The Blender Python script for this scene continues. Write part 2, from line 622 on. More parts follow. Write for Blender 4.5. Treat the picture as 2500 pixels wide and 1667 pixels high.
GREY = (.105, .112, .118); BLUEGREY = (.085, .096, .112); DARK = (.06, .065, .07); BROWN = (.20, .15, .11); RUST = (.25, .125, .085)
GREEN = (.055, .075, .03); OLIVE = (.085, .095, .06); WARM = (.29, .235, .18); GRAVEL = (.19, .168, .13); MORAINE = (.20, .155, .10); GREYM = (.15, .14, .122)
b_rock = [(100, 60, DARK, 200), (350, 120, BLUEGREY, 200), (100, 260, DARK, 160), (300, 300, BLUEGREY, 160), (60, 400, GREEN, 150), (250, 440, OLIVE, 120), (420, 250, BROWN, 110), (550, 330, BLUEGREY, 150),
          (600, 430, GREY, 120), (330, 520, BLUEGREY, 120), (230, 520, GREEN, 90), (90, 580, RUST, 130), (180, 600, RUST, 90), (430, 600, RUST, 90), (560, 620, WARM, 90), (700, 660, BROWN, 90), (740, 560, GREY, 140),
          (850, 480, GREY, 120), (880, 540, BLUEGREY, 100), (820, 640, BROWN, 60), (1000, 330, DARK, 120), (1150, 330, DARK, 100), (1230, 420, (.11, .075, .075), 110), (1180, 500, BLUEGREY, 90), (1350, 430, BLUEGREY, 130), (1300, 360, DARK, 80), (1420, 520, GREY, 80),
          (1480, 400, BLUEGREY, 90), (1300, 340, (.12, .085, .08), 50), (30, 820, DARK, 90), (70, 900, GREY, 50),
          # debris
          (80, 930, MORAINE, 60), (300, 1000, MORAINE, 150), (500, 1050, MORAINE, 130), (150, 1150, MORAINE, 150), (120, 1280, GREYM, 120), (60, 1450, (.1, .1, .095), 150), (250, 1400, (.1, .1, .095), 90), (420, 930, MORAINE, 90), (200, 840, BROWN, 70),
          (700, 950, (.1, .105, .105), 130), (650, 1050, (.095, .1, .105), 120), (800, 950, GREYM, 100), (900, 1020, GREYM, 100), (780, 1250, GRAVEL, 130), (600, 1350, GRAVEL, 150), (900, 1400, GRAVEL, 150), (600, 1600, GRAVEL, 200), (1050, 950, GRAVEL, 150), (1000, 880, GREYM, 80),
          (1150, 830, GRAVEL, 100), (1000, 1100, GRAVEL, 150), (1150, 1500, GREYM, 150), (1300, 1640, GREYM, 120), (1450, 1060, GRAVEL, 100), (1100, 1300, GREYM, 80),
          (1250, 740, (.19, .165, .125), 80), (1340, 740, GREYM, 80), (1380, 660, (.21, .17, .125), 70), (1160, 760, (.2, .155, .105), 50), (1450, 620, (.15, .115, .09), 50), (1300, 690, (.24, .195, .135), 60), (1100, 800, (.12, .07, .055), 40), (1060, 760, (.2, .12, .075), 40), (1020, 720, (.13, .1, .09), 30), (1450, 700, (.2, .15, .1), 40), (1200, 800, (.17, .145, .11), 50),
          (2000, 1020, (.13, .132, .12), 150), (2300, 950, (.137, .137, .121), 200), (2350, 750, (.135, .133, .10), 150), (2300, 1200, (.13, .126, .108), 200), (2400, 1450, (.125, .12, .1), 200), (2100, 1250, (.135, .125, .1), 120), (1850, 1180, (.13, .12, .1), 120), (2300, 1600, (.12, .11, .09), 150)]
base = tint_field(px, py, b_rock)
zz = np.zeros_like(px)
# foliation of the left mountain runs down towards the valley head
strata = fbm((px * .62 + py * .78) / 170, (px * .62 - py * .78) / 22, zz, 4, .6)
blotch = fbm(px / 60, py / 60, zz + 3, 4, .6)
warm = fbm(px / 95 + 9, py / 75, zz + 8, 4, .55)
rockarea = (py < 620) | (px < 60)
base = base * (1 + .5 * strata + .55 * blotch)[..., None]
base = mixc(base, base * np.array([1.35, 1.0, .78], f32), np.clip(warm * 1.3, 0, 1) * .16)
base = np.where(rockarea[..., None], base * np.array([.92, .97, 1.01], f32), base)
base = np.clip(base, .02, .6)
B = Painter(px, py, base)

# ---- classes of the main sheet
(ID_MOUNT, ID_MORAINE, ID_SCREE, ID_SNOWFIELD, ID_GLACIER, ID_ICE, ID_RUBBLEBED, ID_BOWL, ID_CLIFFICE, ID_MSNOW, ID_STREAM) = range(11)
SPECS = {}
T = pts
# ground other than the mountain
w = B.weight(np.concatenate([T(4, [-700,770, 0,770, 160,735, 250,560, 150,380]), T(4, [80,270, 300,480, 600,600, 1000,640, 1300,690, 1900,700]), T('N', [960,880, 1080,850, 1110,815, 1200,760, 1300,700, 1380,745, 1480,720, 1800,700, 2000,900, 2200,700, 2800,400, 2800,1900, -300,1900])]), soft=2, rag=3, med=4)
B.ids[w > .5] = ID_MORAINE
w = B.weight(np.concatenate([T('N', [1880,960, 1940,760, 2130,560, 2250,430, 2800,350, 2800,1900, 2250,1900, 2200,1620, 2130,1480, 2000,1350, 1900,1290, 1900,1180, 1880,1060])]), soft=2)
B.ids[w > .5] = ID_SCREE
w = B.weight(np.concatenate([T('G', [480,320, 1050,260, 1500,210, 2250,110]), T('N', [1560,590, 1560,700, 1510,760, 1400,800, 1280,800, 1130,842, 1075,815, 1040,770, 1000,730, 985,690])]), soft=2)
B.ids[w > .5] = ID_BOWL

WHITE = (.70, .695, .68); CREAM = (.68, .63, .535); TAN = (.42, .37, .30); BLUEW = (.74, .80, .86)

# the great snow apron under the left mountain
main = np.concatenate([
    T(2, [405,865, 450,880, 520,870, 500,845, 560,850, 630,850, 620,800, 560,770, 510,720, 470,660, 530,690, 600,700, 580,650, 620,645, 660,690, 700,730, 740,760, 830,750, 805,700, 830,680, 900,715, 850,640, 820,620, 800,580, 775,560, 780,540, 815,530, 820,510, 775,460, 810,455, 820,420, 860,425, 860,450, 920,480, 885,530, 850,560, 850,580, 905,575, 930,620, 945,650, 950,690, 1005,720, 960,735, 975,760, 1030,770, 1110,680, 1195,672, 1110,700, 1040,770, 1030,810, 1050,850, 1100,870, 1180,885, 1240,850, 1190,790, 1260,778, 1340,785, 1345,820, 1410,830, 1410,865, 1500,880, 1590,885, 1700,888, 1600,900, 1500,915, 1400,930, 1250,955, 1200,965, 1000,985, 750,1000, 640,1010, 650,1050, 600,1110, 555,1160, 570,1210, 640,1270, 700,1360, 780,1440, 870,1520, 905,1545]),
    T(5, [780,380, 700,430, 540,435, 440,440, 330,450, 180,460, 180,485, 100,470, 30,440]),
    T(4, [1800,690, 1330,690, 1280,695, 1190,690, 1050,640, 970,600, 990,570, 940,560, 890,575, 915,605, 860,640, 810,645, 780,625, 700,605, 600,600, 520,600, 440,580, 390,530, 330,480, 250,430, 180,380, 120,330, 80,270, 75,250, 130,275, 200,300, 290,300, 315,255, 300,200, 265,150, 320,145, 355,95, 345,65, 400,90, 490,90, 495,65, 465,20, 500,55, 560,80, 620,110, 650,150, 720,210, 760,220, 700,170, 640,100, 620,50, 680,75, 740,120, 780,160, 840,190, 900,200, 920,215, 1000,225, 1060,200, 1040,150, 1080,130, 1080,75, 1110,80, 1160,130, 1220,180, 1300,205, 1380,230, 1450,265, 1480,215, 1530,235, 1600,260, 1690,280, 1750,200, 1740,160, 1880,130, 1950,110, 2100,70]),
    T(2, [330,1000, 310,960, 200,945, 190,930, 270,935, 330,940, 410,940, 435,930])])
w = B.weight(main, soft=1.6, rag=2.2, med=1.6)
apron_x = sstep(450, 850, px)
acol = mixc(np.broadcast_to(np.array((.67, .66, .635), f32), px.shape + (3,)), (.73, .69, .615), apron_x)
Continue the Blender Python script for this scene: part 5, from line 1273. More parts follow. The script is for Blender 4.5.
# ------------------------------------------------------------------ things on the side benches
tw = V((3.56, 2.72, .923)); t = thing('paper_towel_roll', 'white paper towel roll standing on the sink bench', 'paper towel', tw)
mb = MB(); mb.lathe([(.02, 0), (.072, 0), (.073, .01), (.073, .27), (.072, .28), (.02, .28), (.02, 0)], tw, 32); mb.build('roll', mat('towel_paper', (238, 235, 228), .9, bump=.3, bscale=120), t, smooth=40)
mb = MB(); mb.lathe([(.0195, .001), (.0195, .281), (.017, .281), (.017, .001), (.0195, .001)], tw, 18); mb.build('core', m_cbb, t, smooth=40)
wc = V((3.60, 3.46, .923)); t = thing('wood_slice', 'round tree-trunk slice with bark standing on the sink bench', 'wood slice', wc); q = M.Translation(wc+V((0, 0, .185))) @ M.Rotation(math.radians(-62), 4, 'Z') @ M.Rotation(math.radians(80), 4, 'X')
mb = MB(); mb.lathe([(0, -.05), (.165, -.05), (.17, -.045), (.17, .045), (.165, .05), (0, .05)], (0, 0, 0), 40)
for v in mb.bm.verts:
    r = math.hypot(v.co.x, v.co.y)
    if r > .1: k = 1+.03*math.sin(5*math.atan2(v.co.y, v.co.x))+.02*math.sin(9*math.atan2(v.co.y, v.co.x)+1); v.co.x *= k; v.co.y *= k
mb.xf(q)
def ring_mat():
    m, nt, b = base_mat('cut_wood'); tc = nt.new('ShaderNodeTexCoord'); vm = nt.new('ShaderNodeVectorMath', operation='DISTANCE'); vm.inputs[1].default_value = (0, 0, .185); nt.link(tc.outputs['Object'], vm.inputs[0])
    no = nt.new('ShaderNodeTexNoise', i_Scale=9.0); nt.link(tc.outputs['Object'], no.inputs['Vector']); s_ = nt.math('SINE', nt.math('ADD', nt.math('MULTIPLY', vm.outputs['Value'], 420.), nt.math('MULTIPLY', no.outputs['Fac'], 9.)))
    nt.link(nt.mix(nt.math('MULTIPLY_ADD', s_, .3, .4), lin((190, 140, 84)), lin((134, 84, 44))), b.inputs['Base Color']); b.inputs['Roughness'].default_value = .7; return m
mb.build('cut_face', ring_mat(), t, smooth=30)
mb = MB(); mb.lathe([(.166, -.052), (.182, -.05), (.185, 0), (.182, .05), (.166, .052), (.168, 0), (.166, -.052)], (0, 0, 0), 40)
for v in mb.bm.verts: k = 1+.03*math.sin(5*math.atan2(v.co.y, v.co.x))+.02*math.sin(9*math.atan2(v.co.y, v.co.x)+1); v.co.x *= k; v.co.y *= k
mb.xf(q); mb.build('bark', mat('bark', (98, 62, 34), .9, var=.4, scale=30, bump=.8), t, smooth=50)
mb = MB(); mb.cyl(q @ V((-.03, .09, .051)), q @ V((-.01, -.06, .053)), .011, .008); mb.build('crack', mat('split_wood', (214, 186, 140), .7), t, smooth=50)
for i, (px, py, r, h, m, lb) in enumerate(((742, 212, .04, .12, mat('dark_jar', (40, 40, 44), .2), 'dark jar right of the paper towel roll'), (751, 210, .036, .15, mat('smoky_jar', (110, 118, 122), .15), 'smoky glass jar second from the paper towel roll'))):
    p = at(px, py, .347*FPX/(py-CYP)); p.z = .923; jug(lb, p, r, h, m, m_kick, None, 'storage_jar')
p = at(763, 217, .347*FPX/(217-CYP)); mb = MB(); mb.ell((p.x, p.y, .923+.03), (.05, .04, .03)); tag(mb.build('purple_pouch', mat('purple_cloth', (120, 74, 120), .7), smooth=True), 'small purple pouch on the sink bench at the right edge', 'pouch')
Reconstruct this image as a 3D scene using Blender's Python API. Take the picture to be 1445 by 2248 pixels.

-.-.-

In the records above, locate the lines holding the word "from". Copy each of them.

The Blender Python script for this scene continues. Write part 2, from line 622 on. More parts follow. Write for Blender 4.5. Treat the picture as 2500 pixels wide and 1667 pixels high.
Continue the Blender Python script for this scene: part 5, from line 1273. More parts follow. The script is for Blender 4.5.
for i, (px, py, r, h, m, lb) in enumerate(((742, 212, .04, .12, mat('dark_jar', (40, 40, 44), .2), 'dark jar right of the paper towel roll'), (751, 210, .036, .15, mat('smoky_jar', (110, 118, 122), .15), 'smoky glass jar second from the paper towel roll'))):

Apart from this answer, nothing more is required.